Data shown start
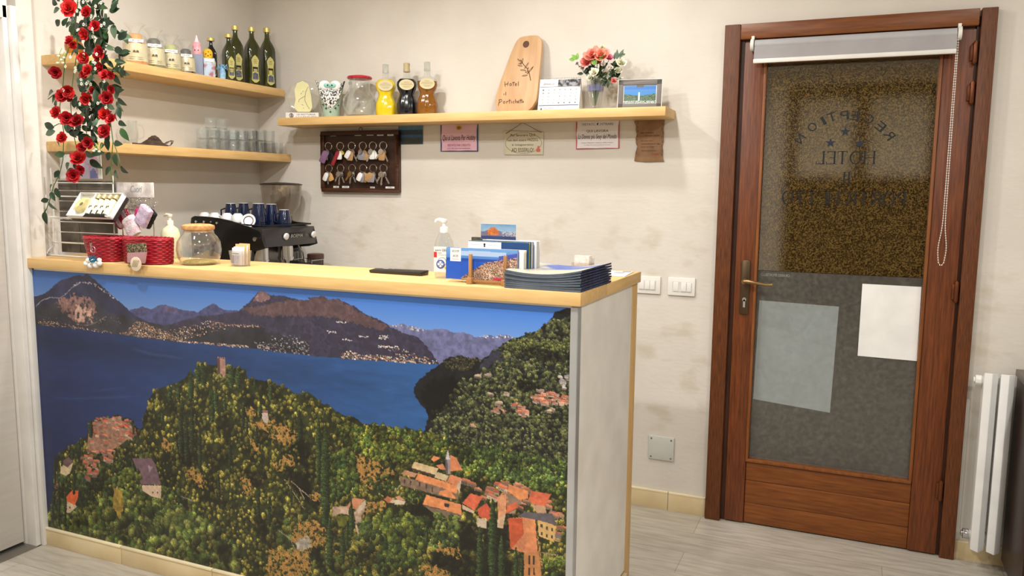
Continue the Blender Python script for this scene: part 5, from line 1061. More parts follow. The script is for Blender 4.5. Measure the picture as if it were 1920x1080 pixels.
PK = mat('pink_enamel', (222, 170, 190), .4, c2=(232, 196, 208)); NV = mat('navy_border', (50, 74, 120), .5)
t, W, H, th = flat_sign('wall_sign', 'pink rectangular sign with dark blue border and yellow emblem', 'sign', [(826, 284), (896, 284), (896, 231), (826, 231)], m=NV)
g = G(); wob = lambda s: [(s * W / 2 * .95 * c_[0] * (1 + .02 * ((i % 3) - 1)), s * H / 2 * .93 * c_[1]) for i, c_ in enumerate([(-1, -1), (-.5, -.98), (0, -1), (.5, -.98), (1, -1), (.98, -.4), (1, 0), (.98, .5), (1, 1), (.5, .98), (0, 1), (-.5, .98), (-1, 1), (-.98, .5), (-1, 0), (-.98, -.5)])]
g.prism(wob(1), -.0006, Matrix.Translation((0, -th, 0))); M = Matrix.Translation((0, -th - .001, 0))
put_text(g, 'Qui si Lavora Per Hobby', (0, -.005), W * .88, H * .24, 1, M, slant=.15); put_text(g, 'VIETATO FAR CREDITO', (0, -H * .27), W * .62, H * .08, 2, M); put_text(g, 'e a chi non ha pazienza', (0, -H * .385), W * .6, H * .05, 1, M)
P = [(.018 * cos(rad(i * 15)), H * .33 + .012 * sin(rad(i * 15))) for i in range(24)]; g.prism(P, -.0006, M, 3); P = [(x * .6, H * .33 + (z - H * .33) * .6) for x, z in P]; g.prism(P, -.0006, M @ Matrix.Translation((0, -.0007, 0)), 4)
g.ob('printed_face', [PK, INK, mat('red_ink', (150, 50, 60), .5), mat('emblem_yellow', (214, 176, 70), .5), mat('emblem_brown', (150, 110, 40), .5)], t)
CRM = mat('cream_painted_wood', (216, 210, 186), .6)
t, W, H, th = flat_sign('hanging_sign', 'small cream wooden sign hanging from a cord', 'sign', [(945, 290), (1018, 290), (1019, 248), (945, 245)], y=-.002, th=.006, m=CRM, bevel=.001)
g = G(); M = Matrix.Translation((0, -th - .0004, 0))
for s, z, hh, ww in (('Per lavorare QUI', .32, .12, .62), ('non devi essere PAZZO,', .12, .12, .78), ('ti insegneremo', -.08, .1, .55), ('AD ESSERLO!', -.28, .16, .56)): put_text(g, s, (-.004, H * z), W * ww, H * hh, 0, M)
g.tube([(W * .46 * cos(rad(i * 12)), -th - .0006, H * .42 * sin(rad(i * 12)) + .0) for i in range(30)], .0006, 4, closed=True)
g.ob('lettering', mat('dark_olive_ink', (70, 68, 50), .6), t)
g = G(); M = Matrix.Translation((W * .38, -th - .0006, -H * .26)); g.prism([(-.009, -.012), (.009, -.012), (.011, 0), (.004, .004), (.006, .014), (-.003, .016), (-.006, .006), (-.011, 0)], -.0006, M); g.ob('red_drawing', mat('faded_red', (206, 110, 96), .6), t)
top = at(980, 230, y=-.008); g = G(); lz = top.z - t.location.z; g.tube([(-W * .45, -.007, H * .40), (top.x - t.location.x, -.007, lz), (W * .45, -.007, H * .42)], .0012, 5); g.sphere((top.x - t.location.x, -.007, lz), .003, 8); g.ob('cord', mat('brown_cord', (84, 60, 44), .8), t)
t, W, H, th = flat_sign('wall_sign', 'white rectangular sign with thin red border', 'sign', [(1080, 280), (1161, 278), (1161, 222), (1080, 226)], m=mat('crimson_border', (196, 84, 100), .5))
g = G(); g.prism(wob(1), -.0006, Matrix.Translation((0, -th, 0))); M = Matrix.Translation((0, -th - .001, 0))
put_text(g, 'QUI LAVORA', (0, H * .1), W * .5, H * .09, 1, M); put_text(g, 'La Donna più Sexy del Mondo', (0, -H * .1), W * .88, H * .2, 1, M, slant=.15); put_text(g, 'vietato disturbare senza un valido motivo', (0, -H * .28), W * .72, H * .04, 2, M); put_text(g, 'si prega di bussare prima di entrare', (0, -H * .36), W * .6, H * .04, 2, M)
put_text(g, 'VIETATO   ENTRARE', (0, H * .33), W * .72, H * .08, 2, M); P = [(.014 * cos(rad(i * 15)), H * .34 + .009 * sin(rad(i * 15))) for i in range(24)]; g.prism(P, -.0006, M @ Matrix.Translation((0, -.0004, 0)), 0); g.prism([(-.003, H * .29), (.003, H * .31), (.004, H * .38), (-.002, H * .36)], -.0006, M @ Matrix.Translation((0, -.0012, 0)), 1)
g.ob('printed_face', [mat('white_enamel', (232, 228, 230), .4), INK, mat('grey_ink', (130, 128, 134), .6)], t)
rp = random.Random(8); Lp = [(1190 + (3 if 240 < y < 285 else 0) + rp.uniform(-2, 2) , y) for y in range(228, 300, 8)]; Rp = [(1246 + rp.uniform(-2, 2) - (3 if y > 262 else 0), y) for y in range(298, 224, -8)]
PAR = mat('brown_parchment', (150, 116, 84), .7, c2=(134, 100, 70), ns=20, bump=.2)
t, W, H, th = flat_sign('parchment_sign', 'brown parchment shaped plaque with ragged edges at the shelf end', 'sign', Lp + [(1189, 302), (1210, 304), (1245, 303)] + Rp + [(1244, 222), (1225, 225), (1200, 223), (1192, 224)], y=-.001, th=.006, m=PAR, bevel=.0015)
g = G(); M = Matrix.Translation((0, -th - .0005, 0))
for s, x, z, ww in (('Non rimandare', -.012, .14, .42), ('a domani quello', .01, .07, .5), ('che puoi fare', -.012, -.05, .4), ('tranquillamente oggi', .006, -.12, .6), ('se ne hai voglia', -.008, -.19, .42), ('Antico proverbio', 0, -.28, .5)): put_text(g, s, (x, H * z), W * ww, H * .035, 0, M)
put_text(g, 'amen', (.028, -H * .36), W * .2, H * .04, 1, M)
for i in range(16):
    s = -1 if i % 2 else 1; z = H * (-.4 + .8 * i / 16); g.tube([(s * W * .4 + rp.uniform(-.003, .003), -th - .0006, z), (s * W * .4 + rp.uniform(-.003, .003), -th - .0006, z + .012)], .0008, 4)
g.ob('lettering', [mat('dark_brown_ink', (70, 50, 38), .6), mat('red_ink2', (176, 60, 56), .6)], t)

# electrical plates and cover
def switch(lab, x0, x1, z0, z1, mods):
    t = thing('switch_plate', lab, 'switch', ((x0 + x1) / 2, 0, (z0 + z1) / 2)); w, h = x1 - x0, z1 - z0
    G().box((0, -.005, 0), (w, .01, h)).ob('frame', WHITE, t, bevel=.003)
    G().box((0, -.0108, 0), (w * .66, .0016, h * .56)).ob('insert', mat('grey_white_plastic', (214, 214, 212), .4), t)
    for x, ww, kd in mods:
        if kd == 'sock': G().box((x, -.0125, 0), (ww, .002, h * .5)).ob('socket', WHITE, t, bevel=.001)
        else: G().box((x, -.013, 0), (ww, .004, h * .5)).ob('rocker', WHITE, t, bevel=.001)
    return t
switch('white three-rocker switch plate on the wall just right of the counter', -.932, -.81, 1.025, 1.106, [(-.025, .023, 'r'), (0, .023, 'r'), (.025, .023, 'r')])
switch('white switch plate with a socket nearer the brown door', -.776, -.652, 1.024, 1.107, [(-.024, .024, 'sock'), (.012, .023, 'r'), (.036, .02, 'r')])
t = thing('cover_plate', 'square pale grey junction cover low on the rear wall', 'plate', (-.7815, 0, .296)); GP = mat('pale_grey_plastic', (204, 206, 200), .45)
G().box((0, -.004, 0), (.121, .008, .114)).ob('cover', GP, t, bevel=.003)
for x in (-1, 1):
    for z in (-1, 1): G().cyl((x * .047, -.008, z * .044), (x * .047, -.0095, z * .044), .004, 10).ob('screw', STEEL, t)
# radiator
t = thing('radiator', 'white column radiator on the wall right of the brown door', 'radiator', (.5, 0, .1)); RW_ = mat('white_enamel_metal', (232, 232, 230), .3)
for i in range(2):
    x = .014 + i * .056
    g = G(); z1 = .715
    g.add([(x - .024, -.138, 0), (x + .002, -.147, -.006), (x + .024, -.13, 0), (x + .024, -.05, 0), (x - .02, -.05, 0), (x - .024, -.138, z1), (x + .002, -.147, z1), (x + .024, -.13, z1), (x + .024, -.05, z1 - .03), (x - .02, -.05, z1 - .03)], [(4, 3, 2, 1, 0), (5, 6, 7, 8, 9)] + [(j, (j + 1) % 5, (j + 1) % 5 + 5, j + 5) for j in range(5)])
    g.ob('column', RW_, t, bevel=.002)
for z in (.045, .675): G().cyl((-.012, -.09, z), (.094, -.09, z), .017, 16).ob('header_pipe', RW_, t); g = G().cyl((-.034, -.09, z), (-.012, -.09, z), .021, 8).cyl((-.04, -.09, z), (-.034, -.09, z), .012, 8); g.ob('end_cap', CHROME if z < .1 else RW_, t, bevel=.002)
for z in (.12, .6): G().box((.06, -.025, z), (.02, .05, .02)).ob('wall_bracket', RW_, t)
# dark cabinet at the right edge
t = thing('cabinet', 'dark brown wooden cabinet at the right edge in front of the radiator', 'cabinet', (.965, -.24, 0)); DC = wood('very_dark_wood', (52, 26, 14), (34, 16, 8), 'z', .4, 6)
G().box((0, 0, .417), (.70, .40, .755)).ob('body', DC, t, bevel=.003); G().box((0, 0, .808), (.712, .41, .026)).ob('top', mat('grey_brown_top', (96, 88, 82), .35), t, bevel=.003); G().box((0, 0, .02), (.66, .36, .04)).ob('plinth', BLACKM, t)
for s in (-1, 1): d_ = G().box((s * .175, -.208, .42), (.34, .018, .73)).ob('door', DC, t, bevel=.002); G().sphere((s * .03, -.226, .5), .012, 10).ob('knob', BRONZE, d_)
# ---------------------------------------------------------------- things on the counter
TZ = tz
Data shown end
## Exercise task
Look through the data above. Copy every line with the string "from" in it.

## Solution to the exercise
Continue the Blender Python script for this scene: part 5, from line 1061. More parts follow. The script is for Blender 4.5. Measure the picture as if it were 1920x1080 pixels.
t, W, H, th = flat_sign('hanging_sign', 'small cream wooden sign hanging from a cord', 'sign', [(945, 290), (1018, 290), (1019, 248), (945, 245)], y=-.002, th=.006, m=CRM, bevel=.001)